Abstract
Liisa Lähteenmäki
Dep. Of Sociology
University of Turku
Temporary agency work and the making-up of a new worker
The main interest of my study is the way the labour market actors’ discursive strategies and disciplining technologies are shaping and moulding the identities of the workers. The research is two-fold: Firstly it looks at the technologies and discourses of power: the law, the politics and the actors in the processes of defining the rules of the labour market. Secondly it grapples these changes as a process of moral regulation. In my presentation I’ll explore the concept of moral regulation and its usefulness in theorizing about the growth of the temporary agency work and its consequences for the workers. Temporary agency work offers both challenges and possibilities to employees and employers alike. From the employee’s point of view, temporary agency work demands engagement without promises to reciprocity. This in turn requires a certain attitude and ethos from the workers, which is often both made clear and concealed by the temporary work agencies.

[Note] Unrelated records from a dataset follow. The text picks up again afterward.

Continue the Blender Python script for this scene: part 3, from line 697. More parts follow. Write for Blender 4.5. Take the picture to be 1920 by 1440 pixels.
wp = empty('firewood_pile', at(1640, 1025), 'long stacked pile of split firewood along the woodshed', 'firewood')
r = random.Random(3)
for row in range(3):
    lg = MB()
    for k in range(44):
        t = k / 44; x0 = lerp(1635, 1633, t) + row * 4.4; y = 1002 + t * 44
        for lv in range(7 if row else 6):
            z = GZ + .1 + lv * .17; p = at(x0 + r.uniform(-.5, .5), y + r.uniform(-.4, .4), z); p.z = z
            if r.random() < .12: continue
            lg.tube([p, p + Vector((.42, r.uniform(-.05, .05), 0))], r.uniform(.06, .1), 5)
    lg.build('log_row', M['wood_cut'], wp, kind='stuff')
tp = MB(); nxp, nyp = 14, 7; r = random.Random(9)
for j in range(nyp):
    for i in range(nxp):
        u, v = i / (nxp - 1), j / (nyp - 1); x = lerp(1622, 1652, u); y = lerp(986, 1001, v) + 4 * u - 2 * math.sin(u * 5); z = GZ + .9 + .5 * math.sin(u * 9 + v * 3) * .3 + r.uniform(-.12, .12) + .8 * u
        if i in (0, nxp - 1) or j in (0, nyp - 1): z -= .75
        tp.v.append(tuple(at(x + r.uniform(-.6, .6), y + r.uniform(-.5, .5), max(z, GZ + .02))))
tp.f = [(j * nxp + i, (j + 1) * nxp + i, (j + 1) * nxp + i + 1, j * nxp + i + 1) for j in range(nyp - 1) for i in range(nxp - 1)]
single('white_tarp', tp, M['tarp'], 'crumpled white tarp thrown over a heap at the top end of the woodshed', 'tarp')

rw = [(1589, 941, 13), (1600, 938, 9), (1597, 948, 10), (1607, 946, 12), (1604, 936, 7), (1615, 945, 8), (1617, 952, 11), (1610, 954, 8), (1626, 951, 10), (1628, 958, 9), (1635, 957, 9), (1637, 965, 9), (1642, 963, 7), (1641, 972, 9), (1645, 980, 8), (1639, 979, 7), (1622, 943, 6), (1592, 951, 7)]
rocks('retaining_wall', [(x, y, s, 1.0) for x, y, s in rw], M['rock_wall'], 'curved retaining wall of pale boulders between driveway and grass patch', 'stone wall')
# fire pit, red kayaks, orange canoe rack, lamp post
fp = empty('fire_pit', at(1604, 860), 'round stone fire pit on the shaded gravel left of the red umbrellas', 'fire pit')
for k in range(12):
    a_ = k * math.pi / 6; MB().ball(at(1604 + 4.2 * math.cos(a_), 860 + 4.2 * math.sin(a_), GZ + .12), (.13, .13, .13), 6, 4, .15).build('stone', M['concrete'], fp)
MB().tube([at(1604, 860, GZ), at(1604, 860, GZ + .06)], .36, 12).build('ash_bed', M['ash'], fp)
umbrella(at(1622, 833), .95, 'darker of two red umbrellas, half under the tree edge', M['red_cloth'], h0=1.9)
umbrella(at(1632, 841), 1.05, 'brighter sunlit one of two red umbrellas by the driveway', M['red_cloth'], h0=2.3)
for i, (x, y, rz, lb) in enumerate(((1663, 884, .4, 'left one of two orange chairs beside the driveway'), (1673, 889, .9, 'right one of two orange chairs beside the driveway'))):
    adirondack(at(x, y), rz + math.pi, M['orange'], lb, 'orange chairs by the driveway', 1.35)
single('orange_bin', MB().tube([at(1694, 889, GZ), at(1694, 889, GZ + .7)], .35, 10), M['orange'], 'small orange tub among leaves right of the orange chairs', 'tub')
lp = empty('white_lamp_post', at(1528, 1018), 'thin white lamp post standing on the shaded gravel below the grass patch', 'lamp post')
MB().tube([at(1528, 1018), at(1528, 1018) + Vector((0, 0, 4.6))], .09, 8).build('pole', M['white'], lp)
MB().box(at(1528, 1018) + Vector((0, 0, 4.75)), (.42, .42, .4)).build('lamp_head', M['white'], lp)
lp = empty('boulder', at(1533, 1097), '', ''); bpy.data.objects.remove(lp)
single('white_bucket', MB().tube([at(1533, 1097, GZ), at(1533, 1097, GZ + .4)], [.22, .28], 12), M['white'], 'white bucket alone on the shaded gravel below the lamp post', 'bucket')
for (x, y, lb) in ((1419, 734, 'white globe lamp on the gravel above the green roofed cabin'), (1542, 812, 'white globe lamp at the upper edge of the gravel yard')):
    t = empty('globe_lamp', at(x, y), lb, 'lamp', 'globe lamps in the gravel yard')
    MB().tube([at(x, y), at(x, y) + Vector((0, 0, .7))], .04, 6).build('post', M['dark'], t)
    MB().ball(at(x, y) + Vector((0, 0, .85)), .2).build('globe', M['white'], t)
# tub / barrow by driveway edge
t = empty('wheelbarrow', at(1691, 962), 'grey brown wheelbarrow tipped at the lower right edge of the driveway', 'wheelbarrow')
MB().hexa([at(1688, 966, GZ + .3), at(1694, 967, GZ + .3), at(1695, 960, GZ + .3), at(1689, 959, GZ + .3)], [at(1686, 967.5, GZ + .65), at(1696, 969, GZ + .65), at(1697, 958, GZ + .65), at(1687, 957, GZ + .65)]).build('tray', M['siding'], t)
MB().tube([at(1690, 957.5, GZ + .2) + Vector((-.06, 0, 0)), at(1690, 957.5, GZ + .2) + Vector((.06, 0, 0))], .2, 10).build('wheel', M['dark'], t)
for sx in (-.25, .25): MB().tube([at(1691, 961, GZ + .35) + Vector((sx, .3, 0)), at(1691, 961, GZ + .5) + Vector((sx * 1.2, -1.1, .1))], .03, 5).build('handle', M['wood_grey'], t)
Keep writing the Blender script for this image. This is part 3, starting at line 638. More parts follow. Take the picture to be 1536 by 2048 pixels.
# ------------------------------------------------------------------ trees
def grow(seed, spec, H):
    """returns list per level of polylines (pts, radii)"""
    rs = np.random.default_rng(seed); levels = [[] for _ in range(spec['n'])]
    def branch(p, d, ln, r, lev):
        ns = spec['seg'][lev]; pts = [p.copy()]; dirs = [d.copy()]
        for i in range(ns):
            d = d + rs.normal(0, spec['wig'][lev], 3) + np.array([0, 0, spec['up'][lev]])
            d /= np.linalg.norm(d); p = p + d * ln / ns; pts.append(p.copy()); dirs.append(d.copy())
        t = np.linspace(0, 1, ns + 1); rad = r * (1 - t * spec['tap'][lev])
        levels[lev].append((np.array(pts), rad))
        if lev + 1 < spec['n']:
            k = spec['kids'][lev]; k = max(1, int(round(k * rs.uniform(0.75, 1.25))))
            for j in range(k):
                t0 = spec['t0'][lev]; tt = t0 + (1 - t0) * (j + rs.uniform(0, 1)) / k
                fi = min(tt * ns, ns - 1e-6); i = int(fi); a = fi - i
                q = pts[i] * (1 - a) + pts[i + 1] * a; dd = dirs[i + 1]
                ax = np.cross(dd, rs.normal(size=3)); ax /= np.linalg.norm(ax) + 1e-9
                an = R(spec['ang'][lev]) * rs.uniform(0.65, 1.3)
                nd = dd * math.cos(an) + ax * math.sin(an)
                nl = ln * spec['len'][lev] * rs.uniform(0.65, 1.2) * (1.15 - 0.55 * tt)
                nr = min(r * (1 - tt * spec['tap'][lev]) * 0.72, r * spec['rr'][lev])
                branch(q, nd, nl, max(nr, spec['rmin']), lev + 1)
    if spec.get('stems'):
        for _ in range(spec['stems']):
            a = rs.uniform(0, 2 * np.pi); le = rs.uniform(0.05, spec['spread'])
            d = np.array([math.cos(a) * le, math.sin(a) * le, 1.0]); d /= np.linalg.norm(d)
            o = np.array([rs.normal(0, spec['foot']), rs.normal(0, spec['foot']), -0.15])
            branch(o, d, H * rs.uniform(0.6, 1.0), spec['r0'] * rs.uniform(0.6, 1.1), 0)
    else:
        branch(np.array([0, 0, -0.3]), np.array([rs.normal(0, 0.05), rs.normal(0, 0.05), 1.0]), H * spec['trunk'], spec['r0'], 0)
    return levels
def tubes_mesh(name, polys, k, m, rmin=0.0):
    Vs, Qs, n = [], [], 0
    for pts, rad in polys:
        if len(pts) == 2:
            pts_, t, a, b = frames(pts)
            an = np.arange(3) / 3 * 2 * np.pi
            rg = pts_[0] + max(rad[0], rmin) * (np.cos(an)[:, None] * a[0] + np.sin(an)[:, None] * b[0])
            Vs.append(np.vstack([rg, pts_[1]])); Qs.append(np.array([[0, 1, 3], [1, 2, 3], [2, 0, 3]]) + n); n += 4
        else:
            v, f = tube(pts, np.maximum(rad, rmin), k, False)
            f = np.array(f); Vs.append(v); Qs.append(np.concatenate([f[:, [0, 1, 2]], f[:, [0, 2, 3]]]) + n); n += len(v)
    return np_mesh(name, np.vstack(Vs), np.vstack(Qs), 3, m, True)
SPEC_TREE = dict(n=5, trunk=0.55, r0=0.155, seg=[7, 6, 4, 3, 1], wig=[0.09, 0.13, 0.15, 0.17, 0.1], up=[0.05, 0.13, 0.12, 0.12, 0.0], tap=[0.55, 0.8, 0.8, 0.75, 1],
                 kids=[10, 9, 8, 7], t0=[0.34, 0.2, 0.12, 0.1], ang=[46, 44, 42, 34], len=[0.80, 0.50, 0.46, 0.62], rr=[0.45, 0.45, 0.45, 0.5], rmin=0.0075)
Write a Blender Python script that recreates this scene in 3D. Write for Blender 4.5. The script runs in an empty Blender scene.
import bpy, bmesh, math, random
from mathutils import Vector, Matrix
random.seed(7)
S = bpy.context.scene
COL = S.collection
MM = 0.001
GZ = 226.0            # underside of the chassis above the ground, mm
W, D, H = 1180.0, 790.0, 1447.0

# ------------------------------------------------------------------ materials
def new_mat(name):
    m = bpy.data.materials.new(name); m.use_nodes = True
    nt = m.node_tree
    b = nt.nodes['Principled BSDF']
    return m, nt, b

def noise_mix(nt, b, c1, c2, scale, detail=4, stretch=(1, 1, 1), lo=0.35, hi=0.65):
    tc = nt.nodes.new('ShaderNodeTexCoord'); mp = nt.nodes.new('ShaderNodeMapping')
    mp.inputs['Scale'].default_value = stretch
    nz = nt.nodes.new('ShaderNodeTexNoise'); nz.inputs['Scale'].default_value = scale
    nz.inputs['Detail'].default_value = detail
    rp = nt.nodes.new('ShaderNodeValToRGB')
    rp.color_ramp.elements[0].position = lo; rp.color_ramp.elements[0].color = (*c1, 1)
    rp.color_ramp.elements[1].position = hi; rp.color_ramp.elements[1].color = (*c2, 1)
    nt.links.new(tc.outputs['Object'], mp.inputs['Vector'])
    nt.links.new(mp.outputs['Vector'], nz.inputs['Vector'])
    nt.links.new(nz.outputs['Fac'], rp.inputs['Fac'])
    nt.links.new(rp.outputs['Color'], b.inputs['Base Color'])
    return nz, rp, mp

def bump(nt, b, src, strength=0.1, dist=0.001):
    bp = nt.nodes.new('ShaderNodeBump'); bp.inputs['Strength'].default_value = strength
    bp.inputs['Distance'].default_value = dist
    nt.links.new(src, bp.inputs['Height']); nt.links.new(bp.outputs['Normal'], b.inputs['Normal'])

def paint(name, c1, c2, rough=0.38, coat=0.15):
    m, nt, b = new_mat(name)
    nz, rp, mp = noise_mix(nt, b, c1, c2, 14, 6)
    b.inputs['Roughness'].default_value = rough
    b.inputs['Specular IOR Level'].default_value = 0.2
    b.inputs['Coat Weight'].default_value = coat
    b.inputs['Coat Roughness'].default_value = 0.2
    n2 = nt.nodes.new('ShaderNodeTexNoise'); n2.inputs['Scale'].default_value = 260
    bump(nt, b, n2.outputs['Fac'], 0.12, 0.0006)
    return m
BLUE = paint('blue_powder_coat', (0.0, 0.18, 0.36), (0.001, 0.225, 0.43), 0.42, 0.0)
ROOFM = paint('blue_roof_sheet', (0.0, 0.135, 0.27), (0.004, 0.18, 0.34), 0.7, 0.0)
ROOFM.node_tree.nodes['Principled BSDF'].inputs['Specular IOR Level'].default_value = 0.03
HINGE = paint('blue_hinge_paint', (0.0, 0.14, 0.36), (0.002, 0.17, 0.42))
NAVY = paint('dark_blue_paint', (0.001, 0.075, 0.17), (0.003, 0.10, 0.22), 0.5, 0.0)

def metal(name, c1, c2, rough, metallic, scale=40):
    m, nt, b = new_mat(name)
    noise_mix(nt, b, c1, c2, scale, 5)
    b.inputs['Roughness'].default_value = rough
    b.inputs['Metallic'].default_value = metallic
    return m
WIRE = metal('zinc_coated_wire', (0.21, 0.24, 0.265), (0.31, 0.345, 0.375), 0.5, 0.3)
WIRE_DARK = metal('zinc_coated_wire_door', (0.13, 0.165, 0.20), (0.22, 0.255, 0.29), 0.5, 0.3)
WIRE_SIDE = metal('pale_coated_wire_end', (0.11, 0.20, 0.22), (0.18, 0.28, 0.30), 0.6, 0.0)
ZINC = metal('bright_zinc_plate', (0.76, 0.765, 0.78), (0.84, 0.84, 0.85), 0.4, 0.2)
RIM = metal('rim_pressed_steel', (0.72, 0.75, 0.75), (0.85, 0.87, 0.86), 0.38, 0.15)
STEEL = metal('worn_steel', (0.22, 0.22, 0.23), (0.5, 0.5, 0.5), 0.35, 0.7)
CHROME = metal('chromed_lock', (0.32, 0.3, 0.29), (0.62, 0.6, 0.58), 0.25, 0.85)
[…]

Corrigan and Sayer define the moral regulation in their historical sociology of English State formation (1985, 4) as follows: “[Moral regulation is]…a project of normalizing, rendering natural, taken for granted, in a word obvious, what are in fact ontological and epistemological premises of a particular and historical form of social order”.
The paper presents and problematizes the ways in which moral regulation has been used in different studies, including ones that explore the working life. I am especially interested in how moral regulation is identified and used in distinct studies and how these ways might be useful in my own research. I try to assess the explanatory power of moral regulation while trying to understand and interpret the qualifications and spirit desired by the temporary work agencies. Also I am pondering whether the concept needs some theoretical back-up from other theories.